Die Thomaner: A Year in the life of the St. Thomas Boys Choir Leipzig

 

Our rating

3

Published: January 22, 2013 at 3:23 pm

COMPOSERS: A film by Paul Smaczny & Günter Atteln
LABELS: Accentus
ALBUM TITLE: Die Thomaner: A Year in the life of the St. Thomas Boys Choir Leipzig
PERFORMER: The St. Thomas Boys Choir Leipzig
CATALOGUE NO: ACC20212

A mother’s hand gently strokes that of a child. St Thomas’s Leipzig is holding auditions for its choir. Is she trying to reassure her son? Or herself? Inside, the current successor to JS Bach, Georg Christoph Biller, is putting the boys through their paces. One hits a high ‘A’ with the aplomb of an Olympic high-jumper clearing the bar; another is pushed to a ‘B’, then, sounding uncannily like a banshee with attitude, a stratospheric top ‘C’. Grins erupt. It was probably ever thus. The St Thomas Boys Choir Leipzig celebrates its 800th anniversary this year, but Die Thomaner is less interested in history than in presenting a fly-on-the-wall documentary, a ‘Four Seasons’ in the life of a remarkable community that enjoys football, PlayStations, heavy metal, yet, week in, week out, grapples with the likes of the B minor Mass, the St Matthew Passion and the cantata cycles. Of course history is never far away. In every other nook and cranny there seems to be a bust or portrait of Bach staring down like some forbidding Teutonic Buddha – though with a treacly Downton-Abbey-esque film score stitched in near the start and finish, perhaps there’s good reason for the frown. And times change. A chorister, disappointed in not being included on the trip to Latin America, which dominates the ‘Autumn’ sequence, muses that from what he’s heard, he’s not missing much. Cue shots of on-tour revelry that contradict him.

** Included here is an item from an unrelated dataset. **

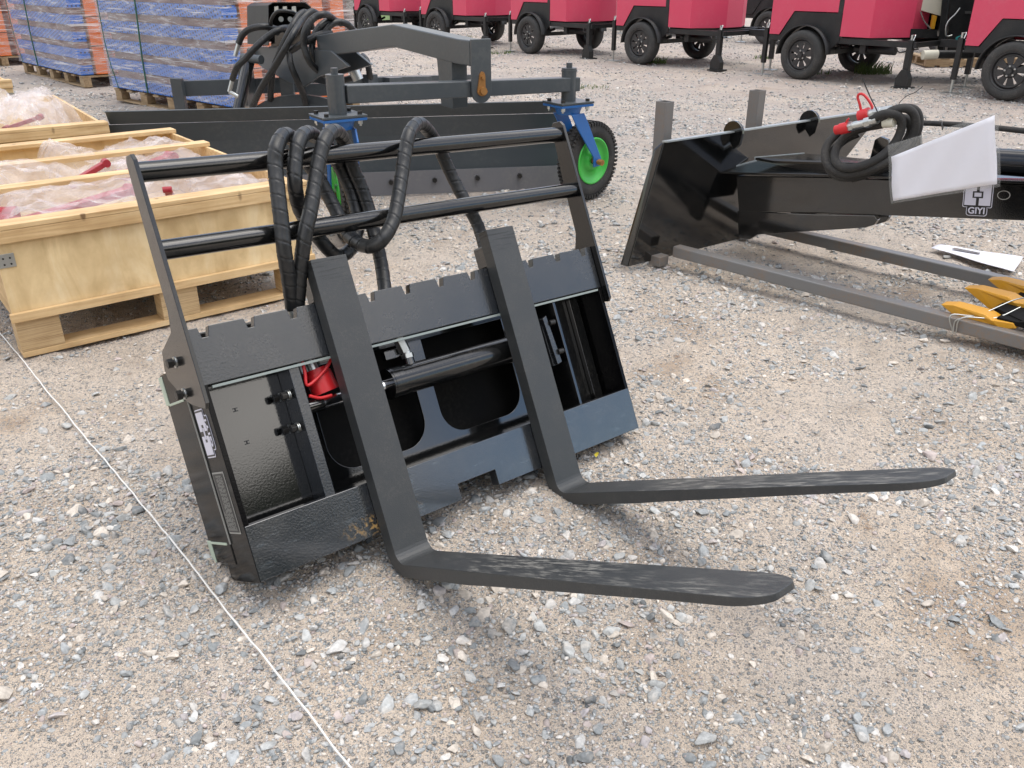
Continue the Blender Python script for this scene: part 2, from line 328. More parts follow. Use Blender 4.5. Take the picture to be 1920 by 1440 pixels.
def curve_plate(name,loops,thick,mat,parent,mw,bevel=.0012,label=None):
    "flat plate with holes: loops in its own xy plane, thickness along +-z"
    cu=bpy.data.curves.new(name,'CURVE'); cu.dimensions='2D'; cu.fill_mode='BOTH'; cu.extrude=thick/2-bevel; cu.bevel_depth=bevel; cu.offset=-bevel
    for lp in loops:
        sp_=cu.splines.new('POLY'); sp_.points.add(len(lp)-1); sp_.use_cyclic_u=True
        for p,q in zip(sp_.points,lp): p.co=(q[0],q[1],0,1)
    t=bpy.data.objects.new(name+'_tmp',cu); COL.objects.link(t)
    dg=bpy.context.evaluated_depsgraph_get(); dg.update()
    me=bpy.data.meshes.new_from_object(t.evaluated_get(dg)); bpy.data.objects.remove(t)
    me.name=name; me.materials.clear(); me.materials.append(M[mat])
    o=bpy.data.objects.new(name,me); COL.objects.link(o); o.parent=parent; o.matrix_local=mw
    if label: o['label']=label
    return o
def rrect(x0,y0,x1,y1,r,n=6,corners=(1,1,1,1)):
    out=[]
    for (cx,cy,a,on_) in ((x1-r,y1-r,0,corners[0]),(x0+r,y1-r,90,corners[1]),(x0+r,y0+r,180,corners[2]),(x1-r,y0+r,270,corners[3])):
        if on_: out+=[(cx+r*math.cos(rad(a+90*i/n)),cy+r*math.sin(rad(a+90*i/n))) for i in range(n+1)]
        else: out.append({0:(x1,y1),90:(x0,y1),180:(x0,y0),270:(x1,y0)}[a])
    return out
def brand_sticker(parent,mw,s):
    "square emblem with two pale halves and the letters GIYI below; s = side"
    root=curve_plate('sticker',[rrect(-s/2,-s*.46,s/2,s*.5,s*.06)],.0008,'white',parent,mw,bevel=.0001)
    def sub(name,loops,mat,z): return curve_plate(name,loops,.0008,mat,root,Matrix.Translation((0,0,z)),bevel=.0001)
    sub('sticker_frame',[rrect(-s*.475,-s*.44,s*.475,s*.475,s*.05)],'ink',.0006)
    sub('sticker_panel',[[(-s*.44,-s*.38),(-s*.05,-s*.38),(-s*.05,-s*.12),(-s*.18,-s*.12),(-s*.18,s*.12),(-s*.05,s*.12),(-s*.05,s*.43),(-s*.44,s*.43)]],'white',.0012)
    sub('sticker_panel',[[(s*.44,-s*.38),(s*.05,-s*.38),(s*.05,-s*.12),(s*.18,-s*.12),(s*.18,s*.12),(s*.05,s*.12),(s*.05,s*.43),(s*.44,s*.43)]],'white',.0012)
    sub('sticker_panel',[rrect(-s*.12,-s*.07,s*.12,s*.07,.0001,1)],'white',.0012)
    sub('lettering_backing',[rrect(-s*.36,-s*.76,s*.36,-s*.42,s*.1)],'white',-.0001)
    sub('lettering_backing',[rrect(-s*.335,-s*.735,s*.335,-s*.40,s*.09)],'ink',.0012)
    text_mesh('lettering','GIYI',s*.32,'white',root,Matrix.Translation((0,-s*.575,.0022)),font_bold=True)
    return root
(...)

Christmas brings carolling in the snow, Easter prompts reflections on faith and its absence, while throughout, the faultline between the tradition-hallowed Thomaner ethos and the 21st century is gently probed. Gently, because more questions are raised than are answered; but then, anchoring everything is the glorious certainty that is the music of JS Bach himself.